There is noth­ing par­tic­u­larly rad­i­cal about any of this. Peters’ plan is broadly the same as that pri­vately sup­ported by John Key, whose gov­ern­ment was too vi­sion­less and lazy to make it hap­pen. There is no rea­son Bill English shouldn’t ac­cept Peters’ de­mands, es­pe­cially as the NZ First leader is also talk­ing about a sim­i­lar con­cept for South­port less than 100km from English’s orig­i­nal home­town of Dip­ton.

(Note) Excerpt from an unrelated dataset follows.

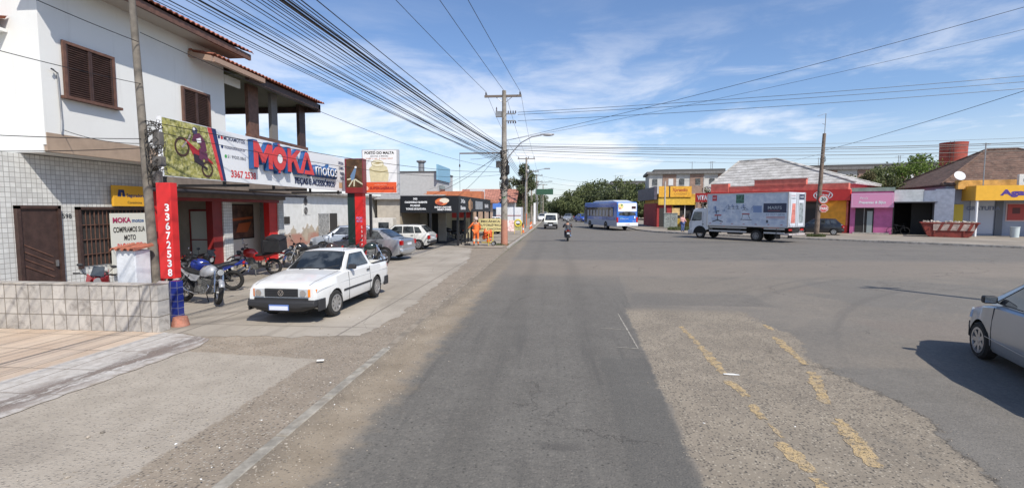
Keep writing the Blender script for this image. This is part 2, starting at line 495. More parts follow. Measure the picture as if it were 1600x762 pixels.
def dirt_material():      # strip of dirt and stone between the kerb and the private concrete, with old slabs
    m, nt, p = newmat('dusty_verge')
    P, x, y, z = wpos(nt)
    nb = noise(nt, P, .4, 5, .6); nm = noise(nt, P, 1.8, 6, .65); ns = noise(nt, P, 9, 5, .6); nf = noise(nt, P, 60, 3, .6)
    wob = (nm - .5) * 1.0 + (ns - .5) * .5
    vo = voro(nt, P, 26.); vd = E(nt, vo.outputs['Distance'])
    vs = nt.nodes.new('ShaderNodeSeparateColor'); nt.links.new(vo.outputs['Color'], vs.inputs[0]); vr = E(nt, vs.outputs[0])
    c = mix(nt, nm.st(.32, .7), (.235, .188, .135), (.345, .282, .21))
    gv = (x + wob * .3 + y * .02).st(-4.6, -4.2)
    c = mix(nt, gv * .4, c, (.20, .165, .125))
    c = mix(nt, vd.st(.42, .28) * vr.st(.6, .7) * .8, c, (.40, .36, .30))
    c = mix(nt, vd.st(.42, .28) * vr.st(.36, .26) * .8, c, (.075, .062, .048))
    c = mix(nt, noise(nt, P, 30., 2).st(.55, .7) * .45, c, (.085, .068, .05))
    # old concrete slab beside the pavement
    slab = (x + wob * .35).st(-3.86, -3.92) * (y + wob * .4 + x * .1).st(7.12, 7.04)
    sc_ = mix(nt, nm.st(.3, .7), (.33, .288, .232), (.41, .362, .295))
    sc_ = mix(nt, vd.st(.36, .24) * vr.st(.6, .66) * .65, sc_, (.12, .10, .08))
    sc_ = mix(nt, noise(nt, P, 36., 2).st(.56, .7) * .4, sc_, (.12, .10, .08))
    sc_ = mix(nt, vd.st(.3, .15) * vr.st(.25, .15) * .5, sc_, (.48, .45, .4))
    c = mix(nt, slab * .9, c, sc_)
    hole = (nb + nm * .4).st(.78, .86)
    c = mix(nt, hole * .35, c, (.15, .125, .1))
    # tyre tracks
    c = mix(nt, nf.st(.3, .7) * .25, c, (.33, .29, .24))
    nt.links.new(c, p.inputs['Base Color']); p.inputs['Roughness'].default_value = .95
    bump(nt, p, vd.st(.0, .5) * -.8 + nf * .5 + ns * .6, .7, .016)
    return m

def concrete_lot(name, a, b, joint=3.2, tyre=True):
    m, nt, p = newmat(name)
    P, x, y, z = wpos(nt)
    nb = noise(nt, P, .35, 6, .62); nm = noise(nt, P, 2., 6, .68); nf = noise(nt, P, 45, 4, .6)
    c = mix(nt, nb.st(.32, .68), a, b)
    c = mix(nt, nm.st(.45, .75) * .35, c, tuple(q * .72 for q in a))
    cbs = nt.nodes.new('ShaderNodeCombineXYZ'); put(nt, cbs.inputs[0], x * 1.9); put(nt, cbs.inputs[1], y * .22)
    st = noise(nt, cbs.outputs[0], 1.3, 5, .62).st(.52, .74)
    c = mix(nt, st * .4, c, tuple(q * .5 for q in a))
    if tyre:
        # tyre smears swinging out of the lot to the left
        t = (y + x * -1.2 - 18.6 + (nm - .5) * .5) * .6
        sm = ((t.abs().st(.32, .02)).max((t - .75).abs().st(.2, .02) * .7)) * x.st(-5.6, -6.9) * nm.st(.2, .5)
        c = mix(nt, sm * .6, c, tuple(q * .42 for q in a))
    jt = ((y / joint)._m('FRACT') - .5).abs().st(.490, .496)
    jx = (((x + 1.0) / joint)._m('FRACT') - .5).abs().st(.490, .496)
    j = jt.max(jx)
    c = mix(nt, j * .6, c, (.1, .085, .07))
    vc = voro(nt, P, .6, 'DISTANCE_TO_EDGE')
    cr = E(nt, vc.outputs['Distance']).st(.006, .001) * nb.st(.4, .6)
    c = mix(nt, cr * .5, c, (.09, .08, .07))
    c = mix(nt, nf.st(.35, .7) * .18, c, tuple(min(1, q * 1.25) for q in b))
    nt.links.new(c, p.inputs['Base Color']); p.inputs['Roughness'].default_value = .85
    bump(nt, p, nf * .5 + nm * .5 - j * 2, .4, .008)
    return m

def sidewalk_material():
    m, nt, p = newmat('tan_paving_slabs')
    P, x, y, z = wpos(nt)
    nm = noise(nt, P, 1.4, 6, .66); ns = noise(nt, P, 8, 5, .6); nf = noise(nt, P, 60, 3)
    # slabs
    u = x * .9 + y * .1; v = y * 1.0
    cb = nt.nodes.new('ShaderNodeCombineXYZ'); put(nt, cb.inputs[0], x); put(nt, cb.inputs[1], y)
    b = nt.nodes.new('ShaderNodeTexBrick'); nt.links.new(cb.outputs[0], b.inputs['Vector'])
    b.offset = 0; b.inputs['Scale'].default_value = 1; b.inputs['Mortar Size'].default_value = .012
    b.inputs['Brick Width'].default_value = .62; b.inputs['Row Height'].default_value = .95
    b.inputs['Color1'].default_value = (.40, .295, .21, 1); b.inputs['Color2'].default_value = (.50, .385, .285, 1)
    b.inputs['Mortar'].default_value = (.22, .16, .11, 1)
    j = E(nt, b.outputs['Fac'])
    c = mix(nt, nm.st(.38, .7) * .45, b.outputs['Color'], (.56, .47, .37))
    # pale rendered border falling to the verge, with tyre scuffs running along it
    wob = (nm - .5) * .22
    t = x * -1.0 - 7.80 + wob * .3 + (y - 6) * .04
    brd = t.st(.10, -.02)
    bc = mix(nt, ns.st(.3, .7), (.36, .335, .30), (.50, .475, .44))
    c = mix(nt, brd, c, bc)
    cbs = nt.nodes.new('ShaderNodeCombineXYZ'); put(nt, cbs.inputs[0], t * 3.2 + (nm - .5) * 2.2); put(nt, cbs.inputs[1], y * .5)
    st = noise(nt, cbs.outputs[0], 1.7, 6, .68)
    tm = (t + .98).abs().st(.42, .06)
    sc = st.st(.38, .55) * tm
    c = mix(nt, sc * .92, c, (.085, .062, .055))
    sc2 = st.st(.46, .62) * t.st(.3, -1.2)
    c = mix(nt, sc2 * .6, c, (.2, .15, .12))
    c = mix(nt, (t + ns * .3).st(-1.12, -1.3) * .8, c, (.25, .2, .15))
    c = mix(nt, j * .85, c, (.15, .12, .095))
    c = mix(nt, nf.st(.3, .7) * .15, c, (.7, .62, .52))
    nt.links.new(c, p.inputs['Base Color']); p.inputs['Roughness'].default_value = .8
    bump(nt, p, j * -2.0 + ns * .3 + nf * .3, .4, .006)
    return m

def sheet(name, pts, z, m, jit=0., step=.35, kind='structure'):
    """flat irregular polygon"""
    out = []
    n = len(pts)
    for i in range(n):
        a = Vector(pts[i]); b = Vector(pts[(i + 1) % n]); L = (b - a).length
        k = max(1, int(L / step)) if jit else 1
        for q in range(k):
            p = a.lerp(b, q / k)
            if jit and q: p += Vector((random.uniform(-jit, jit), random.uniform(-jit, jit)))
            out.append((p.x, p.y, z))
    o = MB(); o.face(out)
    return tag(o.build(name, m), kind=kind)

m, nt, p = newmat('dry_earth')
P, x, y, z = wpos(nt)
c = mix(nt, noise(nt, P, .15, 6, .6).st(.35, .65), (.10, .11, .05), (.20, .17, .12))
nt.links.new(c, p.inputs['Base Color']); p.inputs['Roughness'].default_value = 1
g = MB(); g.box(-900, 900, -300, 1500, -1.0, -.02)
tag(g.build('ground', m), kind='structure')

ROADM = road_material()
# main road with junction and the side street that leaves to the right
tag(sheet('road', [(-2.98, -20), (60, -20), (60, 2), (29.2, 32.2), (12.9, 47.6), (10.3, 51.5), (9.2, 56), (9.2, 420), (-2.45, 420), (-2.45, 60), (-2.95, 12)], 0.0, ROADM), kind='structure')
tag(sheet('dirt_verge', [(-30, -8), (-2.99, -8), (-2.99, 12), (-2.97, 32), (-2.62, 60), (-2.62, 100), (-9, 100), (-9, 12), (-30, 12)], -0.001, dirt_material()), kind='structure')
LOT = concrete_lot('forecourt_concrete', (.28, .245, .195), (.385, .34, .28))
sheet('forecourt', [(-26, 9.4), (-8.2, 9.4), (-7.95, 8.85), (-6.6, 8.65), (-5.2, 8.75), (-3.75, 8.95), (-3.55, 11), (-3.75, 15), (-4.0, 22), (-5.2, 30), (-6.6, 31.2), (-6.6, 60), (-40, 60)], 0.004, LOT, .09, .16)
# pavement along the left kerb, far
PV = concrete_lot('pavement_concrete', (.25, .21, .165), (.34, .295, .235), 2.0, False)
sheet('pavement', [(-6.6, 31.2), (-5.2, 30), (-3.3, 30), (-2.85, 60), (-2.7, 300), (-7, 300), (-6.6, 60)], 0.025, PV, .02, .8)
# tan slab pavement before the low wall
SW = sidewalk_material()
sheet('footpath', [(-30, 8.86), (-8.0, 8.86), (-7.4, 8.78), (-6.5, 8.5), (-6.30, 8.0), (-6.38, 6.6), (-6.45, 5.3), (-6.4, 2.4), (-30, 2.4)], 0.008, SW, .035, .14)
# right-hand pavement between the side street kerb and the shops
PR = concrete_lot('shop_pavement_concrete', (.22, .19, .15), (.32, .28, .225), 2.5, False)
sheet('shop_pavement', [(29.3, 32.45), (13.0, 47.9), (10.5, 51.9), (9.4, 56.2), (9.4, 300), (30, 300), (95, 60), (95, 5), (60.1, 2.1)], 0.13, PR, .0)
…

For her part, Jacinda Ardern was a strong op­po­nent of fur­ther ex­pan­sion of the CBD port when stand­ing un­suc­cess­fully against Nikki Kaye in Auck­land Cen­tral. Kaye, now more se­nior than ever in the Na­tional Party, also backs open­ing up the Auck­land wa­ter­front.

The stars will never be as aligned as they are now to fi­nally sort out the Auck­land port is­sue in a way that will also ben­e­fit the peo­ple of North­land. With the port com­pany try­ing to per­ma­nently lock it­self into its cur­rent lo­ca­tion with its re­struc­ture plans that a gorm­less Auck­land mayor seems ready to en­dorse, 2017 may not only be the best op­por­tu­nity for change, but the very last. Those ur­ban lib­er­als who are most pas­sion­ate about the port mov­ing on, freeing up the wa­ter­front and re­mov­ing con­tainer trucks from Auck­land roads may find them­selves in the un­ex­pected po­si­tion of need­ing to vote not for Ardern or English, but for the man from Ngati Wai.